(DATA EXCERPT):
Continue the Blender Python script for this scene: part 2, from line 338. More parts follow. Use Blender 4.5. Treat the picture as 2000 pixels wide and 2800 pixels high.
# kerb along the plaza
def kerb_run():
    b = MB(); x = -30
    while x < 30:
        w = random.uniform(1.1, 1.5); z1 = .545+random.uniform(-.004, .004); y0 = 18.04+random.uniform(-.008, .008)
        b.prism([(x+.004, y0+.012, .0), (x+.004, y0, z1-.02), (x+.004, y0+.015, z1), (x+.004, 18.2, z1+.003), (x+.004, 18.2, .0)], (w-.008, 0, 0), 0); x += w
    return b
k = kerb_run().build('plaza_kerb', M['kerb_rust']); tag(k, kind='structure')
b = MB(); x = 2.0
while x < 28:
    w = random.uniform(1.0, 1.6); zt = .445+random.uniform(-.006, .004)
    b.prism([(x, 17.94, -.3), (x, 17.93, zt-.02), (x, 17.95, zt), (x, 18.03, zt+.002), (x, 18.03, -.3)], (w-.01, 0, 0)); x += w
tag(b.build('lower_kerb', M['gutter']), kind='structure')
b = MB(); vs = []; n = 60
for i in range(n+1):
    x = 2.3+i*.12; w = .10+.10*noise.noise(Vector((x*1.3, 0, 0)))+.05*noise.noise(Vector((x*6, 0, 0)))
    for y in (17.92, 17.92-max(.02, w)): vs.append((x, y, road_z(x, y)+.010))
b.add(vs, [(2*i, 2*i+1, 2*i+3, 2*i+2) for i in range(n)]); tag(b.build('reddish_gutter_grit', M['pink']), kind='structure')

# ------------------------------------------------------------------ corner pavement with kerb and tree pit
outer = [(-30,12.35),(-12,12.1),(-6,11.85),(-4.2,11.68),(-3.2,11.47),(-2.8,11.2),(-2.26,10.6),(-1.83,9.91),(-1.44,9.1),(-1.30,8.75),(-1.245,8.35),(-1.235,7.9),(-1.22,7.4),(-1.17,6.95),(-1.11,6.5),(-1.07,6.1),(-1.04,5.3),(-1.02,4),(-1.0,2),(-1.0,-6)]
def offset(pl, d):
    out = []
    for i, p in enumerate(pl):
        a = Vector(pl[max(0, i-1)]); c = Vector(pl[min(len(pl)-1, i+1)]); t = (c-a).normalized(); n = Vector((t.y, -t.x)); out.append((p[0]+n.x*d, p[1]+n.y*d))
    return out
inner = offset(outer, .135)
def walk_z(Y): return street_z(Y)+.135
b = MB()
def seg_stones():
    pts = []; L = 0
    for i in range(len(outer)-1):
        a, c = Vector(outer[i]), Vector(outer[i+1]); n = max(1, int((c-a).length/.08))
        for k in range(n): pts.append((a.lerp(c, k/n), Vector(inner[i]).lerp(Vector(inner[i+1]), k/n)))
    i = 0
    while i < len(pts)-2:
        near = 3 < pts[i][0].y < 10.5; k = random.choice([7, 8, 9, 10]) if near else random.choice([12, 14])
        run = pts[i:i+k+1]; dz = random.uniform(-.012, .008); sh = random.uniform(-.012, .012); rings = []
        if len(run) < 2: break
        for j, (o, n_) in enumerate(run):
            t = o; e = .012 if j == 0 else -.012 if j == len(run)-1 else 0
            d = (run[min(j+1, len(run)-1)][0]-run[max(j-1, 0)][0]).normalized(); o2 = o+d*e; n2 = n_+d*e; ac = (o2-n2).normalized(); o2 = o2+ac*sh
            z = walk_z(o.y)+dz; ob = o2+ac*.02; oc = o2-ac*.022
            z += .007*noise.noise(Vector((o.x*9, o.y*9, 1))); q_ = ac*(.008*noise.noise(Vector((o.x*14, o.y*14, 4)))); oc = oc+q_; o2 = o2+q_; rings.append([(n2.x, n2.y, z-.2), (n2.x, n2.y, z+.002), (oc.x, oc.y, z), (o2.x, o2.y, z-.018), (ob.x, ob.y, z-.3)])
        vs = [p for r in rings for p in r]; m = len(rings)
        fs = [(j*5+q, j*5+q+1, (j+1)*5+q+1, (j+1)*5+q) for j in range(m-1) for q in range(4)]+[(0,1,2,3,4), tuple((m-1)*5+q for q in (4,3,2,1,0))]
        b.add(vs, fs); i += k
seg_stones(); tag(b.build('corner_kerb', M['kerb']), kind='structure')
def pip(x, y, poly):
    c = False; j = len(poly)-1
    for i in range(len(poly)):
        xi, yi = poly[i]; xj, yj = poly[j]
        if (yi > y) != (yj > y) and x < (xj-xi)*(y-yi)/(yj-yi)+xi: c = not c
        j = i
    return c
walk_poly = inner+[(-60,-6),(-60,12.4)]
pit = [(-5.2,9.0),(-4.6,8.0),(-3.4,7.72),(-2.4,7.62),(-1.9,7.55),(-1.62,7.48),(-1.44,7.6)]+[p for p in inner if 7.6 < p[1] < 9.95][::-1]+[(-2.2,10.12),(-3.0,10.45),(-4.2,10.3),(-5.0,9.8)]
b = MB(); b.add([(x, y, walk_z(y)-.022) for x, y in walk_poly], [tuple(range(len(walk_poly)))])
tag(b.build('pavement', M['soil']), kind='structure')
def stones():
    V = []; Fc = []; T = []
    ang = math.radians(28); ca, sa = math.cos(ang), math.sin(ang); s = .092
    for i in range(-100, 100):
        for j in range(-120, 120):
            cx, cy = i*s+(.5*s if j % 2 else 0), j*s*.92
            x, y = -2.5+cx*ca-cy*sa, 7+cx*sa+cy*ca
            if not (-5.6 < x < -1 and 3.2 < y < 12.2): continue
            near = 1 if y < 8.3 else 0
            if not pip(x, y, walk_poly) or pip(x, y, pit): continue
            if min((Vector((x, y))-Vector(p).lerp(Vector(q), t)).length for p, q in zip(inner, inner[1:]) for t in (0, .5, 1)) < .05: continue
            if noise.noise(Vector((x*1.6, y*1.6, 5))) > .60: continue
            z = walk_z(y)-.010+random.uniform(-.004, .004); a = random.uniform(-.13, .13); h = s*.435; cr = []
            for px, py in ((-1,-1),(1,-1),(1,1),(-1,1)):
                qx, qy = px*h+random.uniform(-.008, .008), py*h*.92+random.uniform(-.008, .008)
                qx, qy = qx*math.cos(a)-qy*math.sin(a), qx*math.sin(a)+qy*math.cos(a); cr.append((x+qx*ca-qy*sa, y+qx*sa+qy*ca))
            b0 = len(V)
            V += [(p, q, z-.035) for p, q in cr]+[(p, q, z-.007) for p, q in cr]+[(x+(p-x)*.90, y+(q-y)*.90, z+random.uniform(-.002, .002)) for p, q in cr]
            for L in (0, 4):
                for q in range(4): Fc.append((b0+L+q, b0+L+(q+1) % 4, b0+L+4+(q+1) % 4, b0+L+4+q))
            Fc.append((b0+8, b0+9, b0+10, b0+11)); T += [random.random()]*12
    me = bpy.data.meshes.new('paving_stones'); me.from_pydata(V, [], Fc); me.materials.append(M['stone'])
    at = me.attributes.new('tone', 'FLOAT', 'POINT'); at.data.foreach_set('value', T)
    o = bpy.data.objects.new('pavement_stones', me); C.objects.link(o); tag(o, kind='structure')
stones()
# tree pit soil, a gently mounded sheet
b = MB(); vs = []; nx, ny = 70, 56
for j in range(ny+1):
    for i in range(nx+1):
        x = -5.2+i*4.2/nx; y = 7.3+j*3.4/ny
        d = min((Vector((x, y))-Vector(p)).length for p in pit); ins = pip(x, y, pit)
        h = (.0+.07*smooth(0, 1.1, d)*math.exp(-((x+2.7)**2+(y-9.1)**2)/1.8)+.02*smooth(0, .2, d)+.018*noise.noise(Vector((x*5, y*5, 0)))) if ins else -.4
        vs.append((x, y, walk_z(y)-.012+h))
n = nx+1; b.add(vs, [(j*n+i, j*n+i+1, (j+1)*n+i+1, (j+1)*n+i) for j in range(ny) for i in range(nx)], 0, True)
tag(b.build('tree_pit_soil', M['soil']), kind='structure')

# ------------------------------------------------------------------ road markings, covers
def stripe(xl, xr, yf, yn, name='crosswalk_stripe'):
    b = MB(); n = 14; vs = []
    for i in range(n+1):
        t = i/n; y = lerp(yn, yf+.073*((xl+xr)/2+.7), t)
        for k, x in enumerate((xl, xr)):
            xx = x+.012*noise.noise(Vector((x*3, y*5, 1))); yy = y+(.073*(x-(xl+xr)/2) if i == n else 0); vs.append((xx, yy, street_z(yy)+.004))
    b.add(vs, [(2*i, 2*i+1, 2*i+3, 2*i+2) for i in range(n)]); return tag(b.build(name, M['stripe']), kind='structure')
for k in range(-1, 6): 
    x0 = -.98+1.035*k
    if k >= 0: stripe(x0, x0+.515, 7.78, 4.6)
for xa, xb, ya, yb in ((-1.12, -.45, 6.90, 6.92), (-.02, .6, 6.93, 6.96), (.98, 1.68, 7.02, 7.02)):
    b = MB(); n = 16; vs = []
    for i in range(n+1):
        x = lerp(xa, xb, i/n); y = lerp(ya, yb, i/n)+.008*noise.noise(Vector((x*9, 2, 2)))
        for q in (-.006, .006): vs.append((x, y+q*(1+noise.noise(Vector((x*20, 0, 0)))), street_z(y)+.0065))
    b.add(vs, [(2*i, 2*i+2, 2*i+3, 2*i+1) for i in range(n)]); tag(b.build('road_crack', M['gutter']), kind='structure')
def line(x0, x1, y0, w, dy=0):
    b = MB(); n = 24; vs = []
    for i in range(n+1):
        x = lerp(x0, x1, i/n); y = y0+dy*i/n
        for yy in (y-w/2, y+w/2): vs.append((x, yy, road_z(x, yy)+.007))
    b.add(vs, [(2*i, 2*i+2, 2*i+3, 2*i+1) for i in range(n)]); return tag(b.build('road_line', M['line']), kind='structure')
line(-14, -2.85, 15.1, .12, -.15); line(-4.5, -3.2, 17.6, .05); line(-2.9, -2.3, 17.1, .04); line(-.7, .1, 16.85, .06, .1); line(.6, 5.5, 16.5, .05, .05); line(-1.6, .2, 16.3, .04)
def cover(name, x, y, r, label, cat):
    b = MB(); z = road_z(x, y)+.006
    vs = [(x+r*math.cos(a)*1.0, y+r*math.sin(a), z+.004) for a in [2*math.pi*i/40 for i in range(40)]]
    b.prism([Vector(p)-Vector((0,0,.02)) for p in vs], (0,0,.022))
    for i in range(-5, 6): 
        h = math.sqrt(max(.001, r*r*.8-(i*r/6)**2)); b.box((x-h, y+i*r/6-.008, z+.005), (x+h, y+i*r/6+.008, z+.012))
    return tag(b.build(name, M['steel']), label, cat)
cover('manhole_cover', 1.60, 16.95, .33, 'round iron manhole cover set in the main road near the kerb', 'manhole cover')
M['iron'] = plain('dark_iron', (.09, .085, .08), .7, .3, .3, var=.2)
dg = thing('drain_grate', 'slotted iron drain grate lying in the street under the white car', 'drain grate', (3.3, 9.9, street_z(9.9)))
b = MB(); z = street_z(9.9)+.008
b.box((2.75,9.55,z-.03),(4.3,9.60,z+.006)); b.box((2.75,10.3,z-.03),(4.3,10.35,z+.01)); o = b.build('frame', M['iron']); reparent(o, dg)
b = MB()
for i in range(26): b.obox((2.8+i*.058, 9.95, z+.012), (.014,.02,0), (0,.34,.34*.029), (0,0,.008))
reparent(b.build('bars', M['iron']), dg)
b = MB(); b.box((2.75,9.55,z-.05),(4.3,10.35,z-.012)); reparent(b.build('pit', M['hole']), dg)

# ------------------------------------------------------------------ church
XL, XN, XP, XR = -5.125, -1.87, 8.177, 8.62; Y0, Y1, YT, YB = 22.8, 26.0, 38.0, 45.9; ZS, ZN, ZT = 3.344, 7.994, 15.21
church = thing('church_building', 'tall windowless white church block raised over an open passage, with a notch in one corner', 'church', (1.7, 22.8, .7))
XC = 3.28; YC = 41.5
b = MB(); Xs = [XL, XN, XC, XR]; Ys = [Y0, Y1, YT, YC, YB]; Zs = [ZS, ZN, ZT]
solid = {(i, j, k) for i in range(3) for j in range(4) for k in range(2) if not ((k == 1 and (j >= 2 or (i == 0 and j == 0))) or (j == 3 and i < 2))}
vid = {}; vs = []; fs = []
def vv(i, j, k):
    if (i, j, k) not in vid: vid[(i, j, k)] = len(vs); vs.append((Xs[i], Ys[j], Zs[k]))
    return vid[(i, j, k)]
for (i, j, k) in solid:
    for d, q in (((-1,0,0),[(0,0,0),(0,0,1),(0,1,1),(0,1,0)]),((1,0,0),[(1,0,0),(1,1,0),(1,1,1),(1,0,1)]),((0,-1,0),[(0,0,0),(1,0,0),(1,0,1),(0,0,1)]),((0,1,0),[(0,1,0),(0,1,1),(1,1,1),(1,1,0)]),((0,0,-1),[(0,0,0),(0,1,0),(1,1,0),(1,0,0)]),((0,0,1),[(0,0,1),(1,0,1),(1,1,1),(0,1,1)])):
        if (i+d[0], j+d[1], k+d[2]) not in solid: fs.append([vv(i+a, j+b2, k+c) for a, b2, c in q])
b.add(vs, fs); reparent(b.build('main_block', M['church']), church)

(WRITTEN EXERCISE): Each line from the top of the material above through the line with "tag(b.build('reddish_gutter_grit', M['pink']), kind='structure')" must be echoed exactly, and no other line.

(REPLY):
Continue the Blender Python script for this scene: part 2, from line 338. More parts follow. Use Blender 4.5. Treat the picture as 2000 pixels wide and 2800 pixels high.
# kerb along the plaza
def kerb_run():
    b = MB(); x = -30
    while x < 30:
        w = random.uniform(1.1, 1.5); z1 = .545+random.uniform(-.004, .004); y0 = 18.04+random.uniform(-.008, .008)
        b.prism([(x+.004, y0+.012, .0), (x+.004, y0, z1-.02), (x+.004, y0+.015, z1), (x+.004, 18.2, z1+.003), (x+.004, 18.2, .0)], (w-.008, 0, 0), 0); x += w
    return b
k = kerb_run().build('plaza_kerb', M['kerb_rust']); tag(k, kind='structure')
b = MB(); x = 2.0
while x < 28:
    w = random.uniform(1.0, 1.6); zt = .445+random.uniform(-.006, .004)
    b.prism([(x, 17.94, -.3), (x, 17.93, zt-.02), (x, 17.95, zt), (x, 18.03, zt+.002), (x, 18.03, -.3)], (w-.01, 0, 0)); x += w
tag(b.build('lower_kerb', M['gutter']), kind='structure')
b = MB(); vs = []; n = 60
for i in range(n+1):
    x = 2.3+i*.12; w = .10+.10*noise.noise(Vector((x*1.3, 0, 0)))+.05*noise.noise(Vector((x*6, 0, 0)))
    for y in (17.92, 17.92-max(.02, w)): vs.append((x, y, road_z(x, y)+.010))
b.add(vs, [(2*i, 2*i+1, 2*i+3, 2*i+2) for i in range(n)]); tag(b.build('reddish_gutter_grit', M['pink']), kind='structure')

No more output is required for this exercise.